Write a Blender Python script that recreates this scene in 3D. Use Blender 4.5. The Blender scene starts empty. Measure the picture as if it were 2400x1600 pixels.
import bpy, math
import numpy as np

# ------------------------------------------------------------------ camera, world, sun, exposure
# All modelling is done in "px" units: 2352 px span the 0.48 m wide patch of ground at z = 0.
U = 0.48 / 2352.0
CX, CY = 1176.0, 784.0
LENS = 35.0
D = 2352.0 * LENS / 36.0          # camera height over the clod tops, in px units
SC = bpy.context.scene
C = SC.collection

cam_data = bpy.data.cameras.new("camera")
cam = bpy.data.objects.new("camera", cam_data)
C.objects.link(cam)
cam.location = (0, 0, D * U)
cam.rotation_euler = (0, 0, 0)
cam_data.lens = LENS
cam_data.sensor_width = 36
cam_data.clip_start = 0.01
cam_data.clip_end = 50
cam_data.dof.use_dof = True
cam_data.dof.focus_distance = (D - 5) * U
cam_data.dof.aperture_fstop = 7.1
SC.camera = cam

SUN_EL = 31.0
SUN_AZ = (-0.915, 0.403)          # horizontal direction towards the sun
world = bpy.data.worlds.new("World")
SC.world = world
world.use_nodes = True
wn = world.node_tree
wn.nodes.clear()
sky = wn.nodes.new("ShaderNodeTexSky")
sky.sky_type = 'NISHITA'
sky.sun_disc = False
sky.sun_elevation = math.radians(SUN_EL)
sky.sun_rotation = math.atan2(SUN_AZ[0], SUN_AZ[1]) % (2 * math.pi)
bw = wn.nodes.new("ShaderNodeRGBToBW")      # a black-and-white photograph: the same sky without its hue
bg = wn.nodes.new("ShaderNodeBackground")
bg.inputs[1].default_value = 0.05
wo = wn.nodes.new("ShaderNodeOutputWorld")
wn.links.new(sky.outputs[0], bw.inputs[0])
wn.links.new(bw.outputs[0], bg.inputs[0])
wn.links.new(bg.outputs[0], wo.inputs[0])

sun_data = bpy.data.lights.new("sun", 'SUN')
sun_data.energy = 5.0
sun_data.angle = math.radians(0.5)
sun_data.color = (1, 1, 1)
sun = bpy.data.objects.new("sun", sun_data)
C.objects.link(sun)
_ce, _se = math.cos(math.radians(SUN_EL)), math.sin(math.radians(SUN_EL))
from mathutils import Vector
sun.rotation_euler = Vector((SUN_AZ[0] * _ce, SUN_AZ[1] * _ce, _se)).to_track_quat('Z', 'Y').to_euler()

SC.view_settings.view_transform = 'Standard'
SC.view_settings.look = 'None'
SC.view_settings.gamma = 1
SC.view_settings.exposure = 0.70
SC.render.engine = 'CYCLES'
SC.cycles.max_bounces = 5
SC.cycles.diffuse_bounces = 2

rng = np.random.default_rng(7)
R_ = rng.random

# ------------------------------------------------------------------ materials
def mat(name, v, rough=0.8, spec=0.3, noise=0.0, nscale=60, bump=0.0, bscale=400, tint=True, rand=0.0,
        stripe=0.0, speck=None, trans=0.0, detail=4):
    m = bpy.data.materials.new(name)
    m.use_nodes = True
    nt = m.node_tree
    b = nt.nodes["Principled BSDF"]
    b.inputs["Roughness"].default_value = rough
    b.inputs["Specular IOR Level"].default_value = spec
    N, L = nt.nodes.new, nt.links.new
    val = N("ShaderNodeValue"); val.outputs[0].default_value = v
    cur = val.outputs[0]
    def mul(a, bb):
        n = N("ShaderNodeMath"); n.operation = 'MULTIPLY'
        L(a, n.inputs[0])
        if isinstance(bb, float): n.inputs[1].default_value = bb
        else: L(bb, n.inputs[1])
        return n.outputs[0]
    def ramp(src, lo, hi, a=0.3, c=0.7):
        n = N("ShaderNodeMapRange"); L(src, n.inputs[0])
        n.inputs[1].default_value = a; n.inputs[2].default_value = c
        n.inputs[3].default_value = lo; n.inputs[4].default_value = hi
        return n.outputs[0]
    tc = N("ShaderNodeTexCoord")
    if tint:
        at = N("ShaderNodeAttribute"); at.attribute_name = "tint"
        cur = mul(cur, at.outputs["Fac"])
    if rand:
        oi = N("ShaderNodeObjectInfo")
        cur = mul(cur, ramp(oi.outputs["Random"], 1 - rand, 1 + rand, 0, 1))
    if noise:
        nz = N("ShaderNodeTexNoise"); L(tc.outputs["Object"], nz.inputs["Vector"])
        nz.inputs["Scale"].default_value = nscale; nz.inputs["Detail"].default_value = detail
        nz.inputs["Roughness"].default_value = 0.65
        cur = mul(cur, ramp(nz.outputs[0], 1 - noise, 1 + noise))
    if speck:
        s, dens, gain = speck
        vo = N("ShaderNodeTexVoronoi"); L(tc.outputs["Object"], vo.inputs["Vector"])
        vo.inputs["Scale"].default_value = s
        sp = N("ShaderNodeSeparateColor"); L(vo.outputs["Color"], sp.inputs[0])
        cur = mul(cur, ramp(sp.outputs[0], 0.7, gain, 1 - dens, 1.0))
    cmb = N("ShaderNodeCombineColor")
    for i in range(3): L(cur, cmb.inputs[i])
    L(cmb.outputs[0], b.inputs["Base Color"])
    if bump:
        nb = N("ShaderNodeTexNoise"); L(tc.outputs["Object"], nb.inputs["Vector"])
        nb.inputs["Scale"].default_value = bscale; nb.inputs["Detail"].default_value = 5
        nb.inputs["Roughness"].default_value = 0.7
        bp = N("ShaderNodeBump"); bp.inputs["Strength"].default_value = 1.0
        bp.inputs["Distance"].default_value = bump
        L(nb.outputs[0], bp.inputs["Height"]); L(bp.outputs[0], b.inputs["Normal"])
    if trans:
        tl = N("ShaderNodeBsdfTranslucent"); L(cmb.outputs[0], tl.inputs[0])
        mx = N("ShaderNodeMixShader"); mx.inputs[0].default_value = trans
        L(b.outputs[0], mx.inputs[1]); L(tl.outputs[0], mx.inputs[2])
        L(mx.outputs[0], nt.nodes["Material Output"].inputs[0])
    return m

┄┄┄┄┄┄

EXERCISE BRIEF → Could you quote the material above in full, exactly as it stands?

SOLUTION FOR THIS PROBLEM →
Write a Blender Python script that recreates this scene in 3D. Use Blender 4.5. The Blender scene starts empty. Measure the picture as if it were 2400x1600 pixels.
import bpy, math
import numpy as np

# ------------------------------------------------------------------ camera, world, sun, exposure
# All modelling is done in "px" units: 2352 px span the 0.48 m wide patch of ground at z = 0.
U = 0.48 / 2352.0
CX, CY = 1176.0, 784.0
LENS = 35.0
D = 2352.0 * LENS / 36.0          # camera height over the clod tops, in px units
SC = bpy.context.scene
C = SC.collection

cam_data = bpy.data.cameras.new("camera")
cam = bpy.data.objects.new("camera", cam_data)
C.objects.link(cam)
cam.location = (0, 0, D * U)
cam.rotation_euler = (0, 0, 0)
cam_data.lens = LENS
cam_data.sensor_width = 36
cam_data.clip_start = 0.01
cam_data.clip_end = 50
cam_data.dof.use_dof = True
cam_data.dof.focus_distance = (D - 5) * U
cam_data.dof.aperture_fstop = 7.1
SC.camera = cam

SUN_EL = 31.0
SUN_AZ = (-0.915, 0.403)          # horizontal direction towards the sun
world = bpy.data.worlds.new("World")
SC.world = world
world.use_nodes = True
wn = world.node_tree
wn.nodes.clear()
sky = wn.nodes.new("ShaderNodeTexSky")
sky.sky_type = 'NISHITA'
sky.sun_disc = False
sky.sun_elevation = math.radians(SUN_EL)
sky.sun_rotation = math.atan2(SUN_AZ[0], SUN_AZ[1]) % (2 * math.pi)
bw = wn.nodes.new("ShaderNodeRGBToBW")      # a black-and-white photograph: the same sky without its hue
bg = wn.nodes.new("ShaderNodeBackground")
bg.inputs[1].default_value = 0.05
wo = wn.nodes.new("ShaderNodeOutputWorld")
wn.links.new(sky.outputs[0], bw.inputs[0])
wn.links.new(bw.outputs[0], bg.inputs[0])
wn.links.new(bg.outputs[0], wo.inputs[0])

sun_data = bpy.data.lights.new("sun", 'SUN')
sun_data.energy = 5.0
sun_data.angle = math.radians(0.5)
sun_data.color = (1, 1, 1)
sun = bpy.data.objects.new("sun", sun_data)
C.objects.link(sun)
_ce, _se = math.cos(math.radians(SUN_EL)), math.sin(math.radians(SUN_EL))
from mathutils import Vector
sun.rotation_euler = Vector((SUN_AZ[0] * _ce, SUN_AZ[1] * _ce, _se)).to_track_quat('Z', 'Y').to_euler()

SC.view_settings.view_transform = 'Standard'
SC.view_settings.look = 'None'
SC.view_settings.gamma = 1
SC.view_settings.exposure = 0.70
SC.render.engine = 'CYCLES'
SC.cycles.max_bounces = 5
SC.cycles.diffuse_bounces = 2

rng = np.random.default_rng(7)
R_ = rng.random

# ------------------------------------------------------------------ materials
def mat(name, v, rough=0.8, spec=0.3, noise=0.0, nscale=60, bump=0.0, bscale=400, tint=True, rand=0.0,
        stripe=0.0, speck=None, trans=0.0, detail=4):
    m = bpy.data.materials.new(name)
    m.use_nodes = True
    nt = m.node_tree
    b = nt.nodes["Principled BSDF"]
    b.inputs["Roughness"].default_value = rough
    b.inputs["Specular IOR Level"].default_value = spec
    N, L = nt.nodes.new, nt.links.new
    val = N("ShaderNodeValue"); val.outputs[0].default_value = v
    cur = val.outputs[0]
    def mul(a, bb):
        n = N("ShaderNodeMath"); n.operation = 'MULTIPLY'
        L(a, n.inputs[0])
        if isinstance(bb, float): n.inputs[1].default_value = bb
        else: L(bb, n.inputs[1])
        return n.outputs[0]
    def ramp(src, lo, hi, a=0.3, c=0.7):
        n = N("ShaderNodeMapRange"); L(src, n.inputs[0])
        n.inputs[1].default_value = a; n.inputs[2].default_value = c
        n.inputs[3].default_value = lo; n.inputs[4].default_value = hi
        return n.outputs[0]
    tc = N("ShaderNodeTexCoord")
    if tint:
        at = N("ShaderNodeAttribute"); at.attribute_name = "tint"
        cur = mul(cur, at.outputs["Fac"])
    if rand:
        oi = N("ShaderNodeObjectInfo")
        cur = mul(cur, ramp(oi.outputs["Random"], 1 - rand, 1 + rand, 0, 1))
    if noise:
        nz = N("ShaderNodeTexNoise"); L(tc.outputs["Object"], nz.inputs["Vector"])
        nz.inputs["Scale"].default_value = nscale; nz.inputs["Detail"].default_value = detail
        nz.inputs["Roughness"].default_value = 0.65
        cur = mul(cur, ramp(nz.outputs[0], 1 - noise, 1 + noise))
    if speck:
        s, dens, gain = speck
        vo = N("ShaderNodeTexVoronoi"); L(tc.outputs["Object"], vo.inputs["Vector"])
        vo.inputs["Scale"].default_value = s
        sp = N("ShaderNodeSeparateColor"); L(vo.outputs["Color"], sp.inputs[0])
        cur = mul(cur, ramp(sp.outputs[0], 0.7, gain, 1 - dens, 1.0))
    cmb = N("ShaderNodeCombineColor")
    for i in range(3): L(cur, cmb.inputs[i])
    L(cmb.outputs[0], b.inputs["Base Color"])
    if bump:
        nb = N("ShaderNodeTexNoise"); L(tc.outputs["Object"], nb.inputs["Vector"])
        nb.inputs["Scale"].default_value = bscale; nb.inputs["Detail"].default_value = 5
        nb.inputs["Roughness"].default_value = 0.7
        bp = N("ShaderNodeBump"); bp.inputs["Strength"].default_value = 1.0
        bp.inputs["Distance"].default_value = bump
        L(nb.outputs[0], bp.inputs["Height"]); L(bp.outputs[0], b.inputs["Normal"])
    if trans:
        tl = N("ShaderNodeBsdfTranslucent"); L(cmb.outputs[0], tl.inputs[0])
        mx = N("ShaderNodeMixShader"); mx.inputs[0].default_value = trans
        L(b.outputs[0], mx.inputs[1]); L(tl.outputs[0], mx.inputs[2])
        L(mx.outputs[0], nt.nodes["Material Output"].inputs[0])
    return m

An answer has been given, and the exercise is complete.